Because the model processes speech continuously, you can speak in a meandering, human way and still get tidy output. Tell it to “add follow-up with Sam about the budget next week, make it high priority,” and Ramble will infer the task, due window, and priority without special syntax.
Real-Time Voice Editing with Instant Task Updates
One of the more practical touches is real-time corrections. If you change your mind mid-thought—“actually, make that Thursday” or “assign it to Maya”—Ramble updates the task on the fly. When you’re finished, a quick “that’s all” wraps the session. It’s an interaction model borrowed from live captioning and meeting tools, but tuned for task management rather than note-taking.
Early Metrics and Rollout Across Platforms and Plans
Doist beta-tested Ramble with its ~150,000-strong Experimental user group ahead of launch. In the first three weeks, roughly 76,000 testers logged about 290,000 Ramble sessions across desktop and mobile. The company says task creation success rose from around 40% in October to about 62% by December, and that new users upgraded at a rate roughly five times higher after using the feature.
The feature is now available on iOS, Android, desktop, and web with support for 38 languages. Free plan users can try it with a limited number of sessions each month, while Pro and Business tiers offer unlimited use.

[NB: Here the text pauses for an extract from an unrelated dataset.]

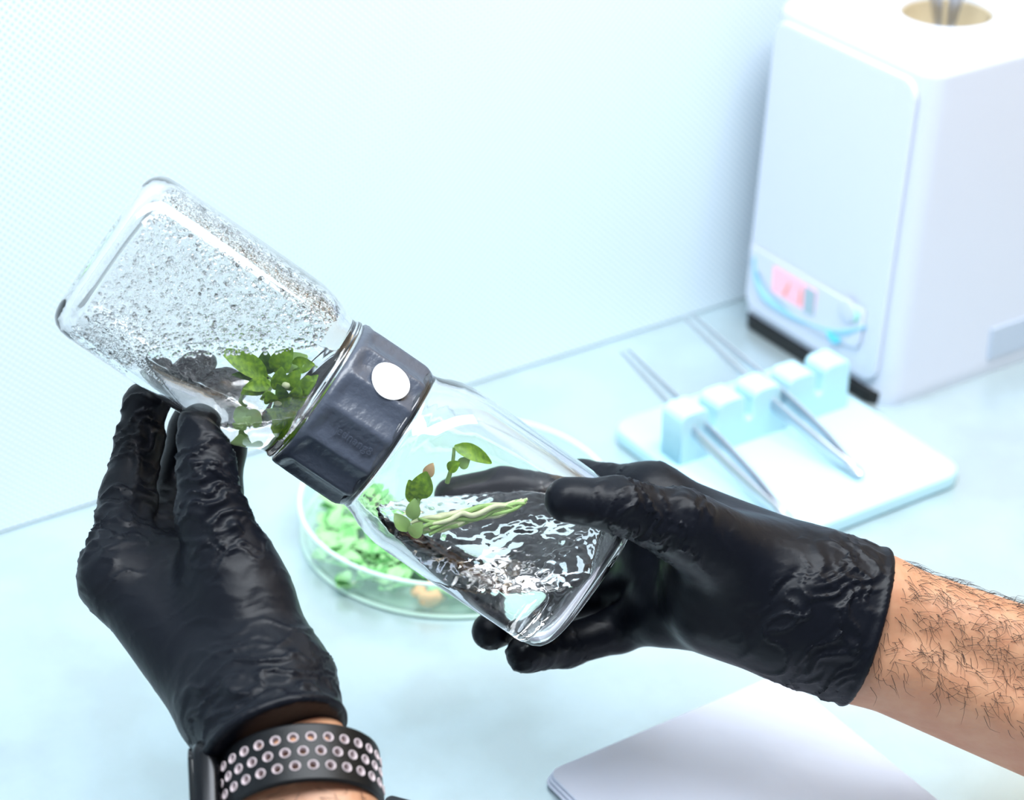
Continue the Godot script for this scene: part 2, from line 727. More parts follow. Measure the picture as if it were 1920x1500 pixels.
func build_sterilizer() -> void:
	var t := thing("bead_sterilizer", "white glass-bead sterilizer box with a round well and metal tool handles in its top", "sterilizer", Vector3(0.89, 0, -0.8435))
	var poly := PackedVector2Array()
	var raw := rounded_rect(0.27, 0.135, 0.012, 8)
	for i in raw.size():
		var e: Vector2 = raw[(i + 1) % raw.size()]
		var cuts := maxi(1, int(raw[i].distance_to(e) / 0.006))
		for k in cuts:
			poly.append(raw[i].lerp(e, float(k) / cuts))
	var s := Shape.new()
	var rows := []
	var c := Vector3(0.89, 0, -0.8435)
	for q in [[0.0, 0.003], [0.0, 0.0], [0.008, 0.0], [0.198, 0.0], [0.2005, 0.0007], [0.203, 0.0025], [0.2045, 0.005], [0.205, 0.008]]:
		var row := PackedVector3Array()
		for p in inset(poly, q[1]):
			row.append(Vector3(p.x, q[0], p.y) + c)
		rows.append(row)
	# the top runs in to the round well
	var well := Vector3(0.8263, 0.205, -0.843)
	for q in [[0.0, 0.0282], [-0.0012, 0.0265], [-0.003, 0.0262]]:
		var row := PackedVector3Array()
		for p in rows[-1] if q[0] == 0.0 else rows[7]:
			var e := Vector2(p.x - well.x, p.z - well.z).normalized() * (q[1] as float)
			row.append(well + Vector3(e.x, q[0], e.y))
		rows.append(row)
	s.ring_rows(rows)
	part("body", leaned(s.outward()), M.white_plastic, t)
	# the lining of the well
	var lining := lathe(PackedVector2Array([Vector2(0.0262, 0.2025), Vector2(0.0245, 0.2015), Vector2(0.0235, 0.16), Vector2(0.0001, 0.16), Vector2(0.0001, 0.158), Vector2(0.0262, 0.158), Vector2(0.0265, 0.2)]), 40)
	var l2 := Shape.new()
	l2.join(lining, Transform3D(Basis(), Vector3(well.x, 0, well.z)))
	var ring := part("well_lining", leaned(l2), M.well_beige, t)
	ring.set_meta("label", "beige ceramic lining of the well")
	var beads := lathe(PackedVector2Array([Vector2(0.0235, 0.185), Vector2(0.015, 0.187), Vector2(0.0001, 0.188), Vector2(0.0001, 0.184)]), 32)
	var b2 := Shape.new()
	b2.join(beads, Transform3D(Basis(), Vector3(well.x, 0, well.z)))
	part("glass_beads", leaned(b2), M.glass_beads, t)
	# raised front cover
	var cover := on_front(plate(rounded_rect(0.121, 0.184, 0.011, 8), 0, 0.0035, 0.0018), 0.7555)
	for i in cover.v.size():
		cover.v[i] += Vector3(0, 0.1045, -0.8445)
	part("front_cover", leaned(cover), M.white_plastic, t)
	# the control panel swells out of the cover: flat above, a smile below
	var cp := PackedVector2Array()
	for p in [Vector2(-0.058, -0.0555), Vector2(0.046, -0.0555), Vector2(0.046, -0.036)]:
		cp.append(p)
	for i in 13:
		var f := float(i) / 12
		cp.append(Vector2(lerpf(0.0440, -0.0580, f), -0.0300 + 0.0060 * sin(PI * f) - 0.016 * f * f * f))
	var rev := PackedVector2Array(cp)
	var panel := on_front(plate(inset(rev, 0.0), 0, 0.0022, 0.0012), 0.7522)
	for i in panel.v.size():
		panel.v[i].z += -0.8445
	var pn := part("control_panel", leaned(panel), M.white_plastic, t)
	# the blue-grey groove under it, thickest at its right end
	var gpts := smooth_path(PackedVector3Array([Vector3(0.7535, 0.0489, -0.8973), Vector3(0.7535, 0.0363, -0.8946), Vector3(0.7535, 0.0273, -0.8849), Vector3(0.7535, 0.0256, -0.8649), Vector3(0.7535, 0.0278, -0.8428), Vector3(0.7535, 0.0314, -0.8238), Vector3(0.7535, 0.0368, -0.8102), Vector3(0.7535, 0.0461, -0.7964)]), 5)
	var g := tube(gpts, spread([0.0016, 0.0022, 0.0030, 0.0026, 0.0022, 0.0022, 0.0026, 0.0008], gpts.size()), 8)
	part("panel_groove", g, M.groove_blue, t).set_meta("label", "blue-grey smile-shaped groove")
	var spot := on_front(plate(PackedVector2Array([Vector2(0.0065, -0.0022), Vector2(0.004, 0.0018), Vector2(0.0, 0.0032), Vector2(-0.004, 0.0018), Vector2(-0.0065, -0.0022)]), 0, 0.0016, 0.0006), 0.7515)
	for i in spot.v.size():
		spot.v[i] += Vector3(0.0, 0.0292, -0.8190)
	part("cyan_mark", spot, M.cyan_print, t)
	# display: a pink lit window with two digits, grey at its end
	var disp := on_front(plate(rounded_rect(0.040, 0.0175, 0.001, 3), 0, 0.0008, 0.0003), 0.7528)
	for i in disp.v.size():
		disp.v[i] += Vector3(0, 0.0425, -0.8585)
	var dn := part("display", disp, M.display_pink, t)
	dn.set_meta("label", "pink lit display with two digits")
	var dend := on_front(plate(rounded_rect(0.0095, 0.0165, 0.0008, 3), 0, 0.0006, 0.0002), 0.7521)
	for i in dend.v.size():
		dend.v[i] += Vector3(0, 0.0425, -0.8435)
	part("display_end", dend, M.display_end, dn)
	for k in 2:
		var tm := TextMesh.new()
		tm.text = ["7", "1"][k]
		var f := SystemFont.new()
		f.font_names = PackedStringArray(["Droid Sans"])
		tm.font = f
		tm.font_size = 32
		tm.pixel_size = 0.0005
		tm.depth = 0.0006
		var dg := put("digit", tm, M.display_digit, dn)
		dg.transform = Transform3D(Basis(Vector3(0, 0, 1), Vector3(0.1, 1, 0).normalized(), Vector3(-1, 0.1, 0).normalized()), Vector3(0.7519, 0.0425, -0.8645 + 0.0125 * k) - t.position)
	# round key with a green ring
	var key := Shape.new()
	key.join(lathe(PackedVector2Array([Vector2(0.0001, 0), Vector2(0.0075, 0), Vector2(0.0075, 0.0012), Vector2(0.006, 0.0018), Vector2(0.0001, 0.0018)]), 28), Transform3D(Basis(Vector3(0, 0, 1), Vector3(-1, 0, 0), Vector3(0, -1, 0)), Vector3(0.753, 0.0504, -0.8112)))
	var kn := part("round_key", key, M.white_plastic, t)
	var arc := PackedVector3Array()
	for i in 13:
		var a := lerpf(-0.75, 0.75, i / 12.0)
		arc.append(Vector3(0.7518, 0.0513, -0.8099) + Vector3(0, sin(a), cos(a)) * 0.0078)
	part("key_ring", tube(arc, spread([0.0003, 0.0013, 0.0013, 0.0003], 13), 6), M.green_ring, kn)
	# black foot at the front with the gap shade painted in, grey panel low on the side
	var foot := plate(rounded_rect(0.03, 0.126, 0.012, 8), 0.0, 0.0085, 0.001)
	for i in foot.v.size():
		foot.v[i] += Vector3(0.7665, 0, -0.8435)
	part("foot_and_shade", foot, M.foot_shade_black, t)
	part("side_panel", slab(0.834, 0.96, 0.010, 0.031, -0.777, -0.7745, 0.001), M.grey_panel, t)
	# a pair of forceps standing in the well
	var fz := thing("forceps", "steel forceps standing upright in the sterilizer's round well", "forceps", Vector3(0.838, 0.188, -0.843), "steel forceps")
	for k in 2:
		var top: Vector3 = [Vector3(0.834, 0.2051, -0.8529), Vector3(0.842, 0.2084, -0.8386)][k]
		var pts := PackedVector3Array()
		for q in [[0.1885, 0.35], [0.205, 0.6], [0.23, 1.0], [0.27, 0.9], [0.31, 0.35]]:
			pts.append(Vector3(0.838, q[0], -0.843).lerp(Vector3(top.x, q[0], top.z), q[1]))
		part("leg", tube(smooth_path(pts, 4), spread([0.002, 0.0045, 0.0062, 0.006, 0.004], 17), 10, 0.45), M.steel_tool, fz)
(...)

Quick-launch options include:

- On iOS: Home Screen and Lock Screen shortcuts
- On Android: app shortcuts, widgets, and Quick Settings tiles
Privacy and Security Promises for Voice Capture
Doist says Ramble’s audio isn’t stored or used to train AI models, addressing a common concern with voice tools. The company also points to SOC 2 Type II certification, signaling standardized controls around data handling. For productivity apps that often contain sensitive client and project details, those assurances are quickly becoming table stakes rather than nice-to-haves.
Where It Fits in the Broader AI Device and Wearables Wave
Voice-to-task is showing up across the broader AI gadget landscape. Amazon’s Bee wearable uses AI to turn spoken notes into suggested to-dos. Plaud’s devices focus on meeting capture and summarization. Even smart rings, such as Sandbar’s Stream and Pebble’s upcoming Index 01, promise one-press voice capture that syncs to phone apps.
Todoist’s approach sticks with the phone you already carry. That means no extra hardware to charge, while still benefiting from the same generative models powering dedicated wearables. The trade-off is that you still need to pull out your device, but the elimination of typing narrows the gap for quick capture moments—walking between meetings, commuting, or stepping out of a call with action items.
Why It Matters for Productivity and Team Workflows
Most task managers lose users at the point of capture—the moment an idea arrives but the interface feels like work. Ramble tackles that bottleneck by lowering input effort to near zero and reducing context switching. For busy teams, that could translate into more complete task logs, fewer dropped follow-ups, and better project hygiene.
The real test will be consistency across accents, noisy environments, and edge cases like overlapping tasks or ambiguous dates. But with streaming models enabling instant feedback and correction, voice-driven task creation is crossing from novelty to everyday tool. For Todoist’s substantial user base, the appeal is simple: speak the work, and let the app do the paperwork.